## start Provided data

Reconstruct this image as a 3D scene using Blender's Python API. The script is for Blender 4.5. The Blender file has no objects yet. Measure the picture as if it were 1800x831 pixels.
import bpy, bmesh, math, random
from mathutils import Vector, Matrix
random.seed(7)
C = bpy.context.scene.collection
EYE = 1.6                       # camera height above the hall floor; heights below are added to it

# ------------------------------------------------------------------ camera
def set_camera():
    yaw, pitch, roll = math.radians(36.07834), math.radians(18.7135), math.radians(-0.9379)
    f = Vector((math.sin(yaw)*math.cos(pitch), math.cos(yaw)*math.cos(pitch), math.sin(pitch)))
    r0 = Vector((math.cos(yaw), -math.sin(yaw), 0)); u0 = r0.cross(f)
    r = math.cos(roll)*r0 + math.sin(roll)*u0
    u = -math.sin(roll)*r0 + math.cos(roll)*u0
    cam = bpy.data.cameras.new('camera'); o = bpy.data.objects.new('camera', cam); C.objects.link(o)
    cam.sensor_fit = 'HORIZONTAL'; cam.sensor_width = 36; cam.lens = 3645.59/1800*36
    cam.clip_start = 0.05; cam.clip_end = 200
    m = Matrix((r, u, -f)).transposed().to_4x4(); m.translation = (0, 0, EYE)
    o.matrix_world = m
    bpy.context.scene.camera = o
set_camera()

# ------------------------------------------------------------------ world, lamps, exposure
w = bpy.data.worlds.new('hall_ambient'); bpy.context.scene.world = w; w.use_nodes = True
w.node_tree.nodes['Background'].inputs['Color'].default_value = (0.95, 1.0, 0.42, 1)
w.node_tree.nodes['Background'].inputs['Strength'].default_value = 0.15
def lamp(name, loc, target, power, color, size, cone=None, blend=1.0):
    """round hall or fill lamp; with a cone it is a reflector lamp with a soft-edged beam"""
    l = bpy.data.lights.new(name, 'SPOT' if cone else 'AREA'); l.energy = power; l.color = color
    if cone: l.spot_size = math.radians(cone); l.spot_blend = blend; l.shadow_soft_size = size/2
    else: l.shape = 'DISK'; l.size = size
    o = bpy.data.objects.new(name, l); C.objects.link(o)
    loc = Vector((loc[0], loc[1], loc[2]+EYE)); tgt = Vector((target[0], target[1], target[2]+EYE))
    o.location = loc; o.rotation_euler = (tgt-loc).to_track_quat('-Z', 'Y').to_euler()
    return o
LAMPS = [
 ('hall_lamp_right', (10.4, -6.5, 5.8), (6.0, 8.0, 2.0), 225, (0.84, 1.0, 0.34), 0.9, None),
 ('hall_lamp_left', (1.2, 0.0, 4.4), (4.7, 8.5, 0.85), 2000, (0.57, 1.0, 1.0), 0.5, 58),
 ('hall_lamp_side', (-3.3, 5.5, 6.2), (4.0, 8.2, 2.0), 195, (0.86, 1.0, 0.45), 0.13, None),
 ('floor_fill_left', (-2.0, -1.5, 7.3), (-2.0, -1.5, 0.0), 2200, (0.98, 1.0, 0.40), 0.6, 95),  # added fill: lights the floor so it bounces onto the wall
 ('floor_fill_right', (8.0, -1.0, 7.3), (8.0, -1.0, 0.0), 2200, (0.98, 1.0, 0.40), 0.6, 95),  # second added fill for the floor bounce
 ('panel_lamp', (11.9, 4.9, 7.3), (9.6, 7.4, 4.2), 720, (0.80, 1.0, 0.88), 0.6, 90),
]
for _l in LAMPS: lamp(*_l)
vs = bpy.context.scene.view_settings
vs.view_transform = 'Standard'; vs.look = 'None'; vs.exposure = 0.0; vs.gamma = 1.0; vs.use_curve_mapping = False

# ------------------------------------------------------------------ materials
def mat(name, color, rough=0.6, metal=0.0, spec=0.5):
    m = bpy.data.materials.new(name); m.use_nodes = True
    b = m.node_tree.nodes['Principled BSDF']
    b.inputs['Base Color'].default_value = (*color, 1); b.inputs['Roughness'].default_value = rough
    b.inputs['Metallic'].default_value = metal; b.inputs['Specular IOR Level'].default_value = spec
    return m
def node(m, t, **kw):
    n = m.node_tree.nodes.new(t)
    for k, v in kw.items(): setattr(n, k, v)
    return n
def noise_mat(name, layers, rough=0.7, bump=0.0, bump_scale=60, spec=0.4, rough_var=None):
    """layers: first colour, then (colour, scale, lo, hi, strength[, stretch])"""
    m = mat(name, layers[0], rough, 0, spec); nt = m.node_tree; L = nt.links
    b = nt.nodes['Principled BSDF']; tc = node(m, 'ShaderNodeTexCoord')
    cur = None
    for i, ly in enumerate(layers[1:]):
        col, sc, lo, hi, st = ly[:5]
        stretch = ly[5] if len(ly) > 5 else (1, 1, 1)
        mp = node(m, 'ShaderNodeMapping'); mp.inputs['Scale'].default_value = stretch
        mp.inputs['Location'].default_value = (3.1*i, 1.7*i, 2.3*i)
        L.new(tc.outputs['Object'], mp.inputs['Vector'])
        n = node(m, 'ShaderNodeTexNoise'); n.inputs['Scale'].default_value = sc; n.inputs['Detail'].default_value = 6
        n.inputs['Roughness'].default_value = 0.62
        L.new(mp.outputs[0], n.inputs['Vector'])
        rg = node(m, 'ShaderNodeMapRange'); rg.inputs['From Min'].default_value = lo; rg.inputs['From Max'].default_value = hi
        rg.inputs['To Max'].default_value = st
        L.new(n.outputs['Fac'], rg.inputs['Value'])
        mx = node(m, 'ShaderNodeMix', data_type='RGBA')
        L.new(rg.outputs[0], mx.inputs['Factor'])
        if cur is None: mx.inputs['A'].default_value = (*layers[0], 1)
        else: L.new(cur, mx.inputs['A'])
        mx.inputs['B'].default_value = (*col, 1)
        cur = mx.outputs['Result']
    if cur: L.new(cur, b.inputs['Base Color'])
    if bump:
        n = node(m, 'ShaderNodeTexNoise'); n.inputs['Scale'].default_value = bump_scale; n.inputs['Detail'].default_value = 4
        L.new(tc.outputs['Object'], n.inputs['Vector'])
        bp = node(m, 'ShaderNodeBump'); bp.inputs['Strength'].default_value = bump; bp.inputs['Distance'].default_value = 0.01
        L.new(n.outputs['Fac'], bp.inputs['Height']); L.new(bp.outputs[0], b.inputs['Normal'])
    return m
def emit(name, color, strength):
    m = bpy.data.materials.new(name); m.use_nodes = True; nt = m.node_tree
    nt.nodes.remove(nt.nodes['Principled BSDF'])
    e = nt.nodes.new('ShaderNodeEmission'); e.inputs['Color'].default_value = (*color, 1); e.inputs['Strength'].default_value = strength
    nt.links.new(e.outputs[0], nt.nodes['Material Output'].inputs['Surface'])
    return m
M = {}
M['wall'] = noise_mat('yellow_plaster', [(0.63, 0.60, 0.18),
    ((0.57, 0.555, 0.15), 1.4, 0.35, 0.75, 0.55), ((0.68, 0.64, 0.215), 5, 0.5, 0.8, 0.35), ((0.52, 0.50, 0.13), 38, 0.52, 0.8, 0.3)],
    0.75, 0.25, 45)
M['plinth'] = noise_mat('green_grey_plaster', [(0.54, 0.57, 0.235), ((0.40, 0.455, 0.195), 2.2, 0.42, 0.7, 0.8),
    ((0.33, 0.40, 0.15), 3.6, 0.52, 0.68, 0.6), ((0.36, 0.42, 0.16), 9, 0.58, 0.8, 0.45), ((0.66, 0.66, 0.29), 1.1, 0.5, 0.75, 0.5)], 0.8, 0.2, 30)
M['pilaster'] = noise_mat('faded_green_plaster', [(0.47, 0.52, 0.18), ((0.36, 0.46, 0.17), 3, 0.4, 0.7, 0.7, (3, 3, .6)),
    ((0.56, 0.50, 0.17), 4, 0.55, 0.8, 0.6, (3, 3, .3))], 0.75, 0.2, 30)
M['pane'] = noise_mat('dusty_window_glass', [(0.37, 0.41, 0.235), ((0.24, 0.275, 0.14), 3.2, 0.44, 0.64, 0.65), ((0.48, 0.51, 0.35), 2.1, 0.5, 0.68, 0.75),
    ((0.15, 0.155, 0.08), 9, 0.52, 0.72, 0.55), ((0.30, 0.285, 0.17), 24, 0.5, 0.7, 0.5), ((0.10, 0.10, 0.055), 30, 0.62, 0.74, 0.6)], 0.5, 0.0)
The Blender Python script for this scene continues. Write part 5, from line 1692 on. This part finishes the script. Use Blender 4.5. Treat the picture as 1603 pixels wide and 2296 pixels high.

## end Provided data

Do this = Copy out all lines where the word "objects" appears.

Complete answer =
Reconstruct this image as a 3D scene using Blender's Python API. The script is for Blender 4.5. The Blender file has no objects yet. Measure the picture as if it were 1800x831 pixels.
    cam = bpy.data.cameras.new('camera'); o = bpy.data.objects.new('camera', cam); C.objects.link(o)
    o = bpy.data.objects.new(name, l); C.objects.link(o)